Commerce Flips to Weighted Average for All-Others Rate in AD Review Following CIT Opinion
The Commerce Department switched to finding the all-others rate in an antidumping duty review using a weighted average of the respondents' rates rather than a simple average, in Oct. 13 remand results at the Court of International Trade. Still defending its use of the simple average in other hypothetical circumstances, Commerce nevertheless made the switch to weighted average, using CBP entry data for one of the respondents (Pro-Team Coil Nail Enterprise, Inc., et al. v. United States, CIT Consol. #18-00027).
The case stems from a challenge to the first administrative review of the antidumping duty order on certain steel nails from Taiwan in which Pro-Team Coil Nail Enterprise and Bonuts Hardware Logistics were selected as mandatory respondents. After Bonuts said it wouldn't participate, Unicatch was tapped as the replacement. In the final results of the review, Commerce picked the mandatory respondents' rates using total adverse facts available and selected the highest dumping margin alleged in the petition.
Following litigation over challenges from the plaintiffs, led by Pro-Team, Commerce calculated a company-specific dumping margin of zero percent for Pro-Team but continued with a total AFA rate of 78.17% for Unicatch. The agency then took a simple average of all three respondents' rates, including Bonuts', to derive the non-individually examined respondent rate, amounting to 39.09%. In the case's second opinion, Chief Judge Mark Barnett instructed Commerce to corroborate the petition rate, which the agency did, using Pro-Team's transaction-specific margins. When Commerce simply averaged the three mandatory respondents' rates again, it gave the non-individually examined respondents a 52.11% rate.

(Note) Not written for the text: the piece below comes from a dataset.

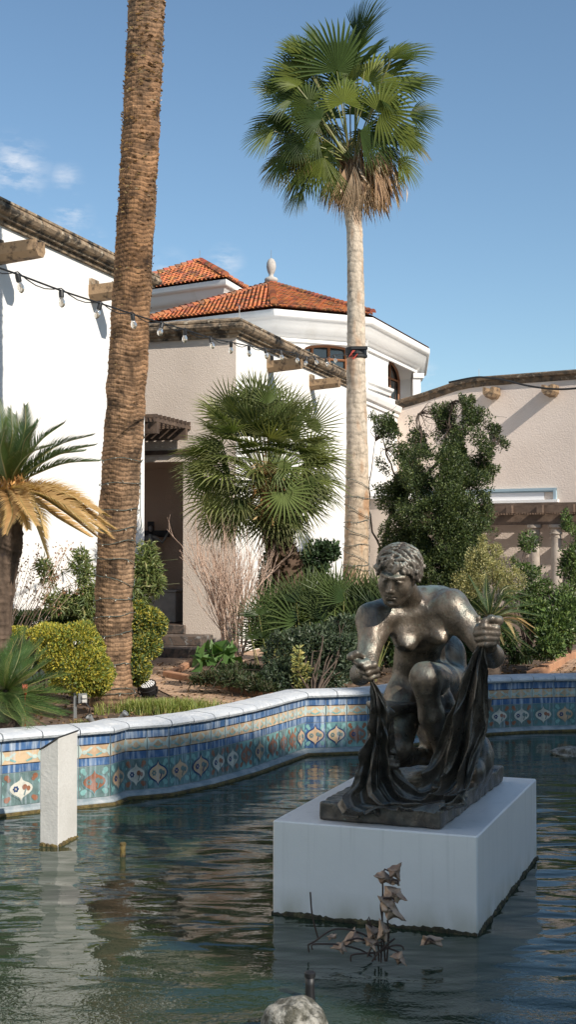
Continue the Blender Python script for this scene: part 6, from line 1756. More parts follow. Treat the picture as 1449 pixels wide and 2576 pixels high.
# dry stalks with seed heads by the wall
r_ = np.random.default_rng(81)
ds = thing('dry_stalks', 'dry brown flower stalks with seed pods against the white wall at left', 'dried plant', G(90, 1690, GZ))
mb = MB(); tips = []
for k in range(26):
    e = P(r_.uniform(20, 190), r_.uniform(1365, 1500), 10.8 + r_.normal() * .1); b = Vector(G(r_.uniform(60, 130), 1690, GZ)); b.y = 10.8
    m_ = b.lerp(e, .5) + Vector((r_.normal() * .03, r_.normal() * .03, .05)); mb.tube([b, m_, e], [.0035, .0025, .0015], 4, caps=False); tips.append(e); tips.append(m_.lerp(e, .6))
mb.build('stalks', M['twig'], ds)
tp_ = np.array([tuple(t) for t in tips]); tp_ = np.repeat(tp_, 9, 0) + r_.normal(size=(len(tips) * 9, 3)) * .035
V, F = leaves_np(tp_, r_.normal(size=tp_.shape), .022, r_, .7, .3, -.4, 1); fo = Foliage(); fo.add(V, F, colours(len(tp_), [(.20, .10, .06), (.30, .17, .10), (.42, .26, .16)], [2, 2, 1], r_)); fo.build('dry_plant_bits', M['leaf_dry'], ds)  # the small blades here are the dry seed pods

# bare shrub
r_ = np.random.default_rng(83)
bs_b = G(592, 1710, GZ)
bs = thing('bare_shrub', 'leafless pale twiggy shrub in front of the sunlit wall corner', 'shrub', bs_b)
mb = MB()
def grow(p, d, L, r, lev, n=4):
    pts = [p]; q = p; dd = d.copy()
    for i in range(n):
        dd = (dd + Vector(r_.normal(size=3)) * .10 + Zv * .05).normalized(); q = q + dd * (L / n); pts.append(q)
    mb.tube(pts, [r * (1 - .55 * i / n) for i in range(n + 1)], 5 if lev < 2 else 4, caps=lev > 1)
    if lev < 3:
        for k in range({0: 4, 1: 3, 2: 2}[lev]):
            f = r_.uniform(.3, .95); i = min(n - 1, int(f * n)); s0 = pts[i].lerp(pts[i + 1], f * n - i)
            nd = (dd + Vector(r_.normal(size=3)) * .30 + Zv * .35).normalized(); grow(s0, nd, L * r_.uniform(.45, .65), max(.0022, r * .6), lev + 1, 3)
for k in range(20):
    a = r_.uniform(-1, 1); tgt = P(572 + a * 66, 1400 + abs(a) * 55 + r_.uniform(0, 60), bs_b.y + r_.normal() * .2); d = (tgt - bs_b); L = d.length
    grow(bs_b + Vector((r_.normal() * .03, r_.normal() * .03, 0)), d.normalized(), L * .92, .0085, 0)
mb.build('twigs', M['twig'], bs)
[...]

Barnett, in his most recent opinion, sustained Commerce's corroboration of the petition rate but remanded Commerce's departure from the expected method for finding the all-others rate (see 2108090026), the expected method being a weighted average of the respondents' rates, while Commerce used a simple average. The agency said it dropped the expected method because it didn't have sales value data from Bonuts. While that would normally be grounds to depart from the expected method, Barnett said, in this case Commerce has CBP import volume data that can be substituted for the missing sales value data.
On remand, Commerce did that -- using the CBP data to calculate the weighted average. The agency, though, said that in certain situations such CBP data could not be used for various purposes including the weight average calculation. “However, here, after considering parties’ arguments and in light of the evidence on this particular record, we find that the CBP data may be feasibly used in this instance to calculate a weighted average as directed by the [Statement of Administrative Action Accompanying the Uruguay Round Agreements Act],” Commerce said.